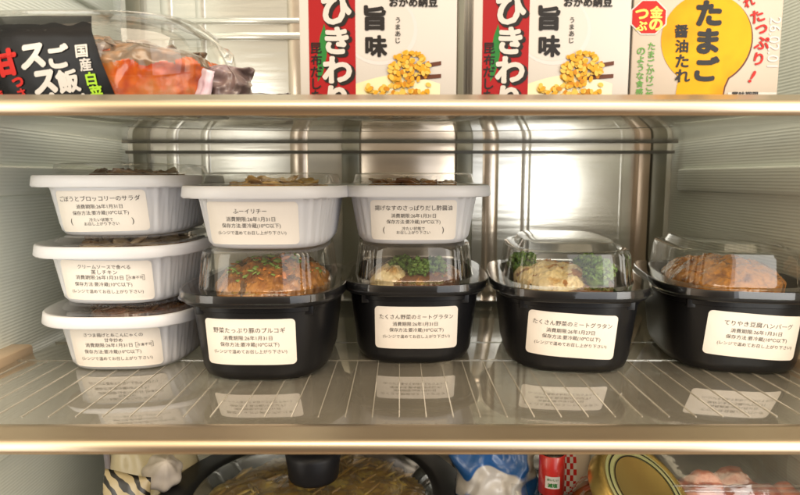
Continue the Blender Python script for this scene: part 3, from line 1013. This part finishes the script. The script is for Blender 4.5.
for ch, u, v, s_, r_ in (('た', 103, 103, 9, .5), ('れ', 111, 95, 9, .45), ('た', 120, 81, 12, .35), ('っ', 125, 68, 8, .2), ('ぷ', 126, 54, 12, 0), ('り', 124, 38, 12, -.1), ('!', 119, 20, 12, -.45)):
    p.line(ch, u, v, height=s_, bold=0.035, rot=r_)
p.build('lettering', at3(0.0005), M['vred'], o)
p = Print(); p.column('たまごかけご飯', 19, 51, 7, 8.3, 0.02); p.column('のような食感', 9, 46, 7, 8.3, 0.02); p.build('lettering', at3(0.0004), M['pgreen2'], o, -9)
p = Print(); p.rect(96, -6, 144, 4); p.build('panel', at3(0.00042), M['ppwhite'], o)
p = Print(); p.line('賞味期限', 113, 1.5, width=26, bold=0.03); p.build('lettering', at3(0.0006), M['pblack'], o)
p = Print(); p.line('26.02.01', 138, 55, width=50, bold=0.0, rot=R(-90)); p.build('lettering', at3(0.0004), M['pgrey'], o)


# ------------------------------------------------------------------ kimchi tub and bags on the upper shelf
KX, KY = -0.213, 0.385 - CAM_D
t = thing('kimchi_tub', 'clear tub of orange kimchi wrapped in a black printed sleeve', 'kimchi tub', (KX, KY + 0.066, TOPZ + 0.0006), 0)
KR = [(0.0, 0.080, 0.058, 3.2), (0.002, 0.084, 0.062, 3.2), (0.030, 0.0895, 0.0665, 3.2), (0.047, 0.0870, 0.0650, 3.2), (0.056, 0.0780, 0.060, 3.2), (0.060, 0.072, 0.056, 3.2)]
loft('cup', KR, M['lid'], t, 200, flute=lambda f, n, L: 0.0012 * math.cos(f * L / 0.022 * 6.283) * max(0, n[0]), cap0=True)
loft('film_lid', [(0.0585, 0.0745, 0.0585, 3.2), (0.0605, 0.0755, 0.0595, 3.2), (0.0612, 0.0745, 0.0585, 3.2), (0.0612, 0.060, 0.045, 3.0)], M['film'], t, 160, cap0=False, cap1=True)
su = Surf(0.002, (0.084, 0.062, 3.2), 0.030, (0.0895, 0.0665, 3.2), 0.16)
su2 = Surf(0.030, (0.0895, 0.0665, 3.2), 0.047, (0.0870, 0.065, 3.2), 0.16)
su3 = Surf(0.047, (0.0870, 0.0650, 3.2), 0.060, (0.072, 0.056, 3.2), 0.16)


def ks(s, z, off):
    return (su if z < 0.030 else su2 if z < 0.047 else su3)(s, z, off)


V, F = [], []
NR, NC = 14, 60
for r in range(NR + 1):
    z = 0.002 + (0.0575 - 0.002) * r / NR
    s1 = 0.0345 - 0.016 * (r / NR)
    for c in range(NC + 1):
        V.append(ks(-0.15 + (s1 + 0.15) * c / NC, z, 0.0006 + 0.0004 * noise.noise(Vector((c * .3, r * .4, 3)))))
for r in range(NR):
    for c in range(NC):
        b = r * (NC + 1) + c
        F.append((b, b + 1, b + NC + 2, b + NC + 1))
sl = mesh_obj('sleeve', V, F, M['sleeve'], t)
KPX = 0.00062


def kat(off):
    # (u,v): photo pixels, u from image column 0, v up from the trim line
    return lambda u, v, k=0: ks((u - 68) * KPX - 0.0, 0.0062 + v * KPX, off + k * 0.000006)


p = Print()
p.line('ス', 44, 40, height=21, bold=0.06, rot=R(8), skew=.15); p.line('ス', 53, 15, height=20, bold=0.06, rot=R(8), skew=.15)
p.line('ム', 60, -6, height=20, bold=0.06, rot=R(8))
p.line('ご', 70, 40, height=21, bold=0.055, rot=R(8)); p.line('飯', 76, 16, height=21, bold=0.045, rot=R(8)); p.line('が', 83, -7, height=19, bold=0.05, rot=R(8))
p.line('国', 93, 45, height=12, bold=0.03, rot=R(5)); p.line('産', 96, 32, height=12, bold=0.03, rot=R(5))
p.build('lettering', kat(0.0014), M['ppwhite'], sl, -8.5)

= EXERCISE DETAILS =
Only the lines from the top of the data through the line with "at3(0.0004), M['pgrey'], o)" should be quoted, exactly and with both ends kept; skip the pictures.

= ANSWER TO THE TASK =
Continue the Blender Python script for this scene: part 3, from line 1013. This part finishes the script. The script is for Blender 4.5.
for ch, u, v, s_, r_ in (('た', 103, 103, 9, .5), ('れ', 111, 95, 9, .45), ('た', 120, 81, 12, .35), ('っ', 125, 68, 8, .2), ('ぷ', 126, 54, 12, 0), ('り', 124, 38, 12, -.1), ('!', 119, 20, 12, -.45)):
    p.line(ch, u, v, height=s_, bold=0.035, rot=r_)
p.build('lettering', at3(0.0005), M['vred'], o)
p = Print(); p.column('たまごかけご飯', 19, 51, 7, 8.3, 0.02); p.column('のような食感', 9, 46, 7, 8.3, 0.02); p.build('lettering', at3(0.0004), M['pgreen2'], o, -9)
p = Print(); p.rect(96, -6, 144, 4); p.build('panel', at3(0.00042), M['ppwhite'], o)
p = Print(); p.line('賞味期限', 113, 1.5, width=26, bold=0.03); p.build('lettering', at3(0.0006), M['pblack'], o)
p = Print(); p.line('26.02.01', 138, 55, width=50, bold=0.0, rot=R(-90)); p.build('lettering', at3(0.0004), M['pgrey'], o)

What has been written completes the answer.